歴史学者の論議のなかには、「この第二教育勅語は最初の教育勅語の改定なのか補正なのか」というものもあるようだが、そもそもこういう言葉を使うこと自体本質がわかっていないとしか言いようがない。では、西園寺がめざしたものをなんと表現すればいいかと言えば、「追加」だろう。歴史上も例がある。鎌倉幕府が作った武士の基本法「御成敗式目」が時代が下るに従って実情に合わなくなったとき、室町幕府は新法を作ってその不備を補ったが、決して「御成敗式目」の「改定」や「補正」などという言葉は使わず「建武以来追加」と称した。
念のためだが、この言葉には「足らざる部分を追加した」というニュアンスは無い。「足らざる部分」と言ってしまえば、それは「御成敗式目には不備がある」と認めたことになってしまうからだ。
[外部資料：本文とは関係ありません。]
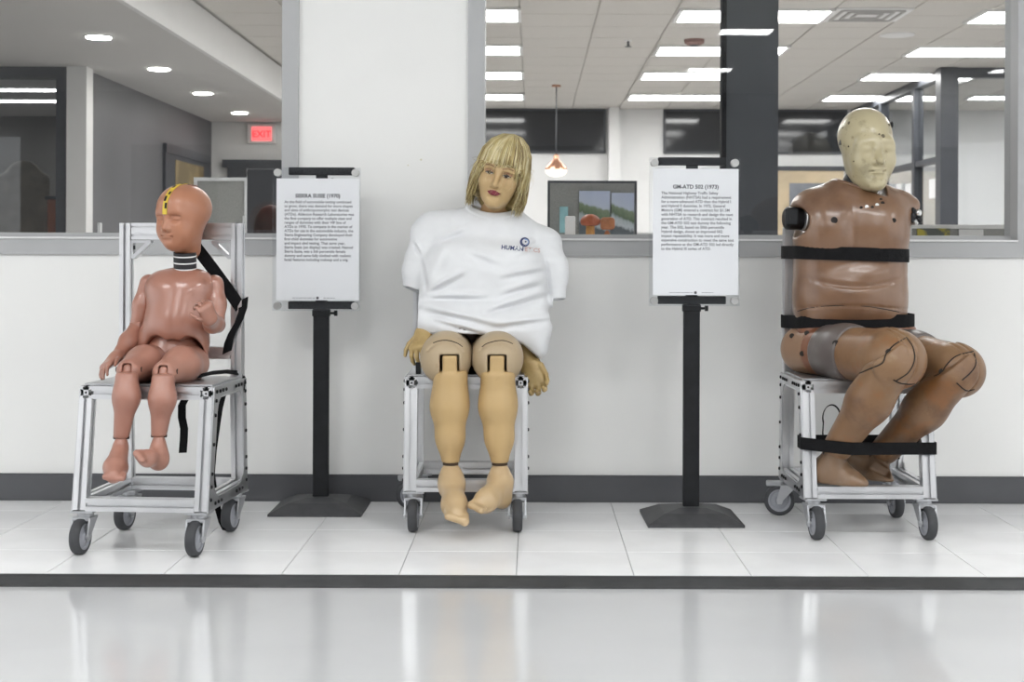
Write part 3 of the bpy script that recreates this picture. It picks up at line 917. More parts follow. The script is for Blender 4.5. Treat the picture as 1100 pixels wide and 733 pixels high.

もっとも武士階級は天皇や取り巻きの公家と違ってリアリストだから、「この式目は時代遅れだ」などとうそぶいた人間も探せばいるかもしれない。しかし、天皇は違う。神の子孫であり、現世では神に等しい存在である天皇を批判できる者はいない。明治維新の荒波をくぐってきた人々はとくにそうだった。西園寺もその一人である。
だが、客観的に「神」では無く「人」の言葉として見るならば、最初の教育勅語の「足らざる部分」や「時代遅れの部分」は、フランス帰りの西園寺には当然見えていただろう。ただここが肝心だが、だからと言って西園寺にはそれを「改定」することも「補正」することもできない。それは天皇の神聖を著しく損なう行為になるからだ。成立したばかりの大日本帝国憲法にも「天皇ハ神聖ニシテ侵スヘカラス(第三條)」という規定がある。では、具体的には第二教育勅語をどのように構築すればいいのか?
まずは、この第二教育勅語はあくまで「改定」でも「補正」でも無く「追加」であることをわからせるために、第一教育勅語(今後はこのように呼称する)との連続性を強調することだろう。そして、次に臣民のなかには第一教育勅語の真意を理解せずに誤った方向に向かった者どもがいる、と指摘することだ。それが原文で言えば「朕曩キニハ勅語ヲ降タシテ教育ノ大義ヲ定ト雖モ、民間往々生徒ヲ誘掖シ後進ヲ化導スルノ道ニ於テ其歩趨ヲ誤ルモノナキニアラズ」というところに示されている。おわかりだろう、こうすれば「間違っているのは天皇では無く臣民のほうだ」と主張できるからである。